Stanford scandal sets Antigua on edge
The financier's arrest casts a long shadow over a troubled country.
Antigua is usually filled with the sounds of birds chirping and fronds rustling, but the hum of paradise is lately disrupted by more than the latest financial scandal. As the country closes in on a critical national election, bullhorned cars wind down the narrow lanes blaring support for the incumbent United Progressive Party and the once mighty Antigua Labour Party. The name of R. Allen Stanford (Sir Stanford to locals) is heard as well. The knighted businessman isn't running for office, but his close ties to the Labour Party could have a decisive influence on this tight race.
Before the Securities Exchange Commission accused R. Allen Stanford of perpetrating a multi-billion dollar international fraud, the Texas banker built a flashy playground in Antigua -- the massive Stanford International Bank and the Bank of Antigua buildings, the Pavilion Restaurant, and the Stanford Athletic Club. These bold hunks of architecture, columned and nestled behind hedgerows, ooze a new money aura.
Across from the athletic club, next to the 5,000-seat Stanford Cricket Ground, is the piece de resistance: the Sticky Wicket. This restaurant and bar was the corner of Stanford's fiefdom where employees say he spent a lot of time. From the neon cricket bats that grace the top of the massive entryway to the liberal use of orange, tangerine, and pink fake slate, the Sticky Wicket screams "party" rather than "polish."
Stanford may not have hobnobbed with a lot of everyday Antiguans (few people from street vendors to resort owners had every actually met him), but he was an integral part of Antiguan life. Only the government employed more people; and he provided benefits like health care that were unheard of on the island.
This vast playground and the foundation for his financial empire was created during the Labour government of Lester Bird, who had taken over as prime minister in 1994 when his father Vere Bird retired. Lester and his father made Antigua one of the Caribbean's most attractive destinations for offshore money with perks like no business taxes and was eager to grant citizenship to prominent businessmen.
But the Bird's rule came with charges of corruption. In 2002 an investigation was launched to find out where $230 million in state health insurance money had gone. Labour government officials had allegedly been treating the state insurance fund as a personal slush fund to pay for parties and kickbacks to government allies. In another case, Swiss banker Bruce Rappaport, who's been tied to money laundering, agreed in February to repay $12 million to Antigua, after an investigation found him guilty of robbing Antigua of millions of dollars with the help of Lester Bird.

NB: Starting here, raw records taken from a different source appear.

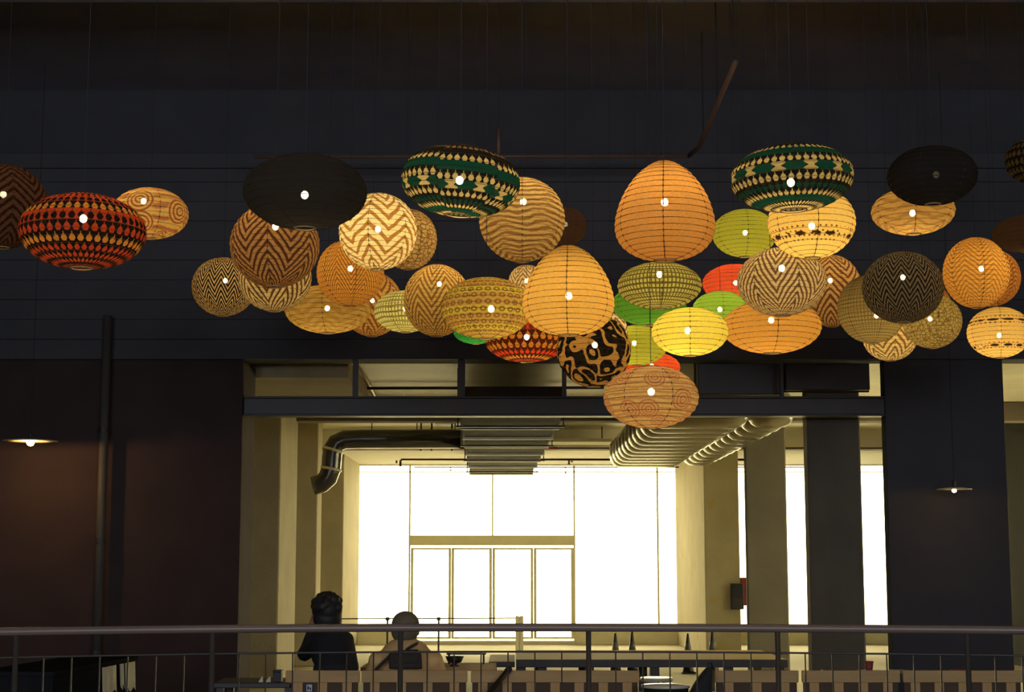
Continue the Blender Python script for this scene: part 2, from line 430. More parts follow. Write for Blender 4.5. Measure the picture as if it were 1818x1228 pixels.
pipe('thin straight pipe crossing in front of the window heads', [at(735, 829, Yp + .5), at(1440, 829, Yp + .5)], 0.012, drops=[(at(800, 829, Yp + .5), .05), (at(1004, 829, Yp + .5), .1)])
pipe('dark pipe crossing the lit ceiling strip above the beam', [at(560, 653, 18.6), at(826, 654, 18.6)], 0.022, drops=[(at(692, 653, 18.6), .04)])
pipe('second dark pipe crossing the lit ceiling strip just above the beam', [at(600, 689, 19.6), at(1072, 688, 19.6)], 0.018)
pipe('pale pipe running back beside the soffit edge', [at(637, 646, 17.8), at(672, 715, 21.5)], 0.022, FLANGE)
pipe('pale conduit along the corner of the soffit', [at(612, 642, 17.6), at(650, 706, 21.5)], 0.018, FLANGE)
pipe('red-tinted fire pipe under the ceiling beyond the beam', [at(720, 746, 22.6), at(880, 747, 22.6)], 0.02, REDP)
# cable tray below the second beam
ct = thing('cable_tray', 'dark cable tray hung in front of the second ceiling beam', 'tray', at(760, 770, 25.0))
p0, p1 = at(742, 772, 25.0), at(770, 752, 25.0)
for px in (745, 764, 800):
    bx('tray_post', xat(px, 25.0), xat(px + 3, 25.0), 25.0, 25.05, zat(800, 25.0), 3.65, STEEL_D, ct)
bx('tray', xat(740, 25), xat(806, 25), 25.0, 25.5, zat(778, 25), zat(771, 25), FLANGE, ct)
bx('tray_cover', xat(772, 25), xat(806, 25), 24.9, 25.4, zat(752, 25), zat(747, 25), STEEL_D, ct)

tr_ = thing('cable_trunking', 'pale flat cable trunking under the ceiling between the two kinds of duct', 'trunking', (xat(1023, 25.6), 25.6, zat(783, 25.6)))
bx('trunking', xat(958, 25.6), xat(1087, 25.6), 25.6, 26.3, zat(784, 25.6), zat(778, 25.6), CEIL_W, tr_, 0.004)
for px in (975, 1070): bx('hanger_strap', xat(px, 25.6), xat(px + 2, 25.6), 25.8, 25.83, zat(778, 25.6), HC, STEEL_D, tr_)

# ------------------------------------------------------------------ near ceiling: pipe and rods
pn = thing('ceiling_pipe', 'thin dark sprinkler pipe with an elbow under the black ceiling', 'pipe', at(1306, 110, 12.4))
b = pn.location
zc = at(1306, 110, 12.4).z
pA = at(1306, 110, 12.4)
def onz(px, py, z):
    d = at(px, py, 1.0) - Vector((0, 0, CAMZ)); return Vector((0, 0, CAMZ)) + d * ((z - CAMZ) / d.z)
pB = onz(1240, 262, zc); pC = onz(1222, 277, zc)
MB().tube([pA - b, pB - b, pC - b], 0.022, 8).build('pipe', mat('painted_pipe', (0.16, 0.09, 0.06), 0.5, 0.1, 5), pn, True)
MB().tube([pC - b, Vector((pC.x - 4.2, pC.y + .02, pC.z)) - b], 0.018, 8).build('branch_pipe', MATS['painted_pipe'], pn, True)
for f in (0.05, 0.45, 0.85):
    q = pA.lerp(pB, f) - b
    MB().tube([q, q + Vector((0, 0, CH - zc))], 0.006, 6).build('hanger_rod', STEEL_D, pn)
rod = thing('hanging_rod', 'short reddish steel rod hanging from the ceiling above the wavy tan lantern', 'rod', at(885, 272, 13.6))
L_ = CH - at(885, 272, 13.6).z
MB().tube([(0, 0, 0), (0, 0, .21)], 0.016, 8).build('rod', MATS['painted_pipe'], rod, True)
MB().tube([(0, 0, .205), (0, 0, L_)], 0.002, 5).build('wire', CORD, rod)
MB().lathe([(0.03, L_ - .02), (0.03, L_)], 10).build('ceiling_plate', STEEL_D, rod)

# ------------------------------------------------------------------ lantern materials
def mth(nt, op, a, b=None, c=None):
    n = nt.nodes.new('ShaderNodeMath'); n.operation = op
    for i, v in enumerate((a, b, c)):
        if v is None: continue
        if hasattr(v, 'node'): nt.links.new(v, n.inputs[i])
        else: n.inputs[i].default_value = v
    return n.outputs[0]
def ramp_const(nt, fac, cols):
    n = nt.nodes.new('ShaderNodeValToRGB'); n.color_ramp.interpolation = 'CONSTANT'
    e = n.color_ramp.elements; k = len(cols)
    while len(e) > 1: e.remove(e[-1])
    e[0].position = 0; e[0].color = (*cols[0], 1)
    for i in range(1, k):
        x = e.new(i / k); x.color = (*cols[i], 1)
    nt.links.new(fac, n.inputs[0])
    return n.outputs[0]
def smooth(nt, x, a, b):
    n = nt.nodes.new('ShaderNodeMapRange'); n.interpolation_type = 'SMOOTHSTEP'
    n.inputs[1].default_value = a; n.inputs[2].default_value = b
    nt.links.new(x, n.inputs[0]); return n.outputs[0]

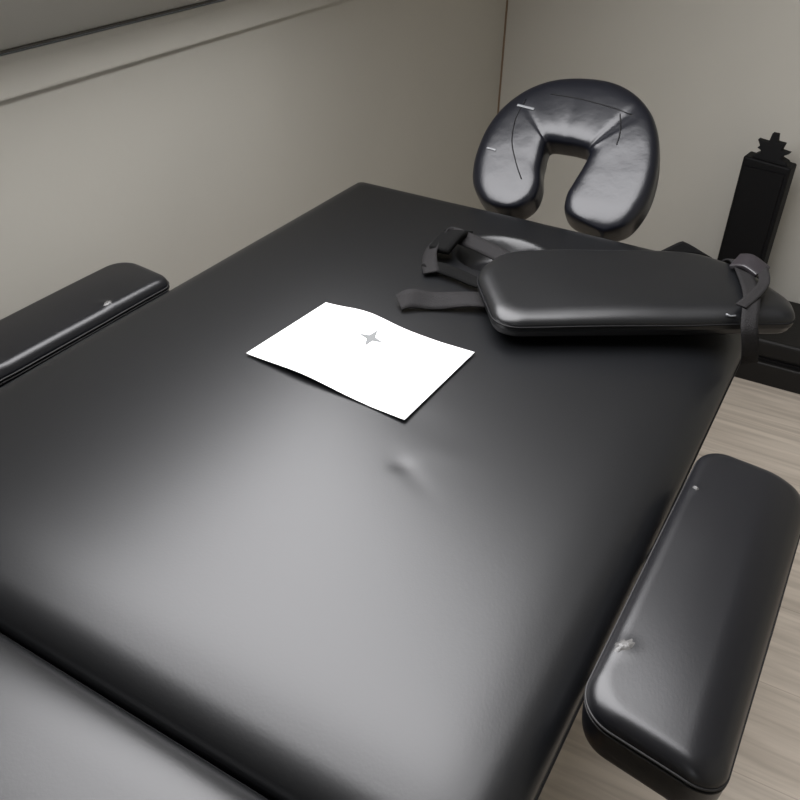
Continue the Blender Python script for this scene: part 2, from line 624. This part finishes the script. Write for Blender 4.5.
# ------------------------------------------------------------------ face cradle
cp = P(-0.755, 2.39, 1.035)
nrm = Vector((0, -0.669, 0.743))
bb = Vector((0, 0.743, 0.669))
aa = Vector((1, 0, 0))
cradle = thing('face_cradle', 'horseshoe-shaped black leather face cushion standing at the head of the table', 'face cradle', cp)
TH = 0.066
CS = 1.085
outer = [(-0.150, -0.020), (-0.205, -0.005), (-0.252, 0.04), (-0.275, 0.10), (-0.282, 0.17), (-0.277, 0.24), (-0.252, 0.31), (-0.205, 0.372),
         (-0.135, 0.418), (-0.05, 0.440), (0.04, 0.440), (0.115, 0.415), (0.178, 0.365), (0.22, 0.30), (0.247, 0.22), (0.258, 0.14), (0.252, 0.07),
         (0.225, 0.008), (0.165, -0.024)]
inner = [(-0.150, -0.020), (-0.090, -0.008), (-0.056, 0.03), (-0.052, 0.08), (-0.068, 0.13), (-0.076, 0.175), (-0.080, 0.200), (-0.080, 0.212),
         (-0.070, 0.219), (-0.035, 0.221), (0.00, 0.221), (0.034, 0.217), (0.046, 0.208), (0.050, 0.196), (0.044, 0.15), (0.036, 0.11), (0.030, 0.06),
         (0.055, 0.005), (0.165, -0.020)]
# resample
outer = [(a * CS - 0.004, b * CS - 0.012) for a, b in outer]
inner = [(a * CS - 0.004, b * CS - 0.012) for a, b in inner]
oc = catmull([Vector((a, b, 0)) for a, b in outer], 6)
ic = catmull([Vector((a, b, 0)) for a, b in inner], 6)
NS = len(oc)


def cradle_point(s, q):
    """s station index, q angle of the cross section"""
    O, I = oc[s], ic[s]
    mid = (O + I) / 2
    d = (O - I)
    half = d.length / 2
    d = d.normalized() if half > 1e-6 else Vector((1, 0, 0))
    t = s / (NS - 1)
    e = min(t, 1 - t) / 0.11
    tf = 1.0 if e >= 1 else math.sqrt(max(0.0, 1 - (1 - e) ** 2))
    tt = TH / 2 / U * (0.30 + 0.70 * tf) if half > 1e-6 else 0.0
    c, s_ = math.cos(q), math.sin(q)
    pw = 0.46
    u = math.copysign(abs(c) ** pw, c) * half
    w = math.copysign(abs(s_) ** pw, s_) * tt
    # creases on the front near the inner corners, small dents
    if s_ > 0:
        for (tc_, wd, dp) in ((0.37, 0.012, 0.004), (0.645, 0.012, 0.006), (0.665, 0.008, 0.003), (0.50, 0.015, 0.002)):
            w -= dp * math.exp(-((t - tc_) / wd) ** 2) * s_ * (0.6 - 0.4 * c)
        w += 0.0015 * noise.noise(Vector((mid.x * 14 + u * 9, mid.y * 14, 1.7)))
    pt = mid + d * u
    return cp + (aa * pt.x + bb * pt.y + nrm * w) * U


NQ = 36
V = []
for s in range(1, NS - 1):
    for k in range(NQ):
        V.append(cradle_point(s, 2 * math.pi * k / NQ))
F = []
for s in range(NS - 3):
    for k in range(NQ):
        l = (k + 1) % NQ
        F.append((s * NQ + k, s * NQ + l, (s + 1) * NQ + l, (s + 1) * NQ + k))
for row, si in ((0, 0), (NS - 3, NS - 1)):
    pt = (oc[si] + ic[si]) / 2
    V.append(cp + (aa * pt.x + bb * pt.y) * U)
    for k in range(NQ):
        F.append((row * NQ + k, row * NQ + (k + 1) % NQ, len(V) - 1))
ccu = obj('cushion', V, F, M_shiny, cradle)
ccu.modifiers.new('sub', 'SUBSURF').render_levels = 1


def on_cradle(pl, lift=0.0006):
    """points (a, b) of the cradle front; finds the nearest front vertex height"""
    pts = []
    fr_v = []
    for s in range(2, NS - 2):
        for k in range(1, NQ // 2):
            fr_v.append(cradle_point(s, 2 * math.pi * k / NQ))
    for (a, b) in pl:
        base = cp + (aa * a + bb * b) * U
        best, bw = [], 0
        ds = sorted(((q - base).dot(aa) ** 2 + (q - base).dot(bb) ** 2, (q - base).dot(nrm)) for q in fr_v)[:3]
        bw = sum(d[1] for d in ds) / 3
        pts.append(base + nrm * (bw + lift))
    return pts


def dense(pl, k=6):
    return [(v.x, v.y) for v in catmull([Vector((a, b, 0)) for a, b in pl], k)]


for pl in ([(-0.205, 0.345), (-0.212, 0.27), (-0.195, 0.19), (-0.155, 0.12), (-0.118, 0.070)],
           [(-0.13, 0.375), (-0.04, 0.375), (0.05, 0.365), (0.14, 0.35)],
           [(0.105, 0.345), (0.125, 0.29), (0.130, 0.24)]):
    obj('seam', *tube(on_cradle(dense(pl), 0.0001), 0.0010), M_side, cradle)
o = obj('tape_strip', *ribbon(on_cradle([(-0.225, 0.318), (-0.20, 0.316), (-0.165, 0.312)], 0.001), [bb] * 3, 0.004, 0.0006), M_tape, cradle)
o['label'] = 'short pale strip of tape'
o = obj('tape_strip', *ribbon(on_cradle([(-0.268, 0.152), (-0.25, 0.150), (-0.235, 0.148)], 0.001), [bb] * 3, 0.003, 0.0006), M_tape, cradle)
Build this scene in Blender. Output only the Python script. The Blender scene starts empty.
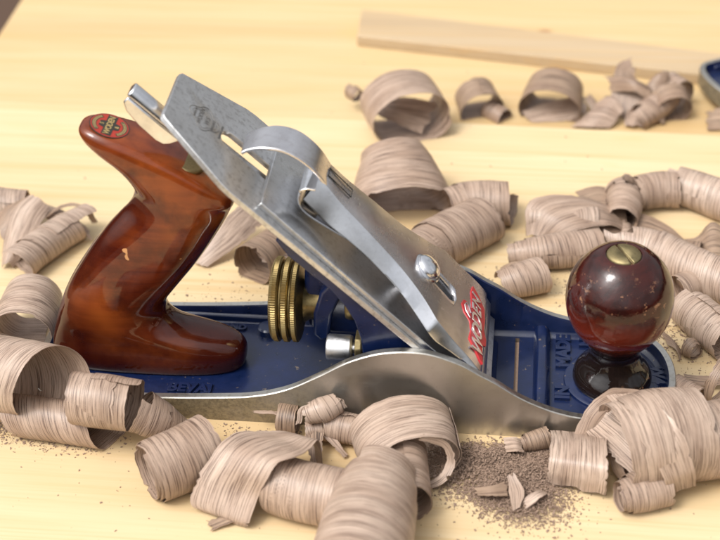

In the 2004 national elections, the United Progressive Party made Labour Party corruption a key issue and successfully ousted Bird. Stanford donated to Labour candidates in the 2004 election, well aware that its defeat would crimp his development ambitions. And he was right. The new government blocked his plans.
Now that Stanford is under arrest, many Antiguans see him as just part of a pattern for a Bird-Labour government. As Stanford-controlled businesses lay off ever more Antiguans, sentiment toward Labour grows more negative. Antiguans are fairly tight lipped when it comes to Stanford, thanks in large part to his largesse as an employer. Nearly everyone says that they'll "wait to see what the investigators find before we judge him." But they are more forthcoming with their opinions on the election.
Before the Stanford news broke, the election race was too close to call. The UPP was struggling to deliver on its anti-corruption message. But now people are more willing to say that the Labour might not put the interests of the people first. As one women at a fruit stand told me, the Stanford affair is proof that they were right to elect the UPP in 2004; and that the new government needs another five years to really change the direction of the country.
"They inherited a lot of bad things that can't be turned around in just five years," she said.
Whoever wins will inherit economic problems not seen in decades as tourism suffers amid a global recession and regulators circle the nation's offshore finance operations. But the outcome is more important than an election has been in a long time. A Labour win means a likely return of the old Bird regime. A win for UPP could set the country more permanently in a new direction that could make it harder for the Stanfords and Rappaports of the world to set up shop on this particular island. Stanford wanted to be a force here in Antigua, and now that wish has certainly come true.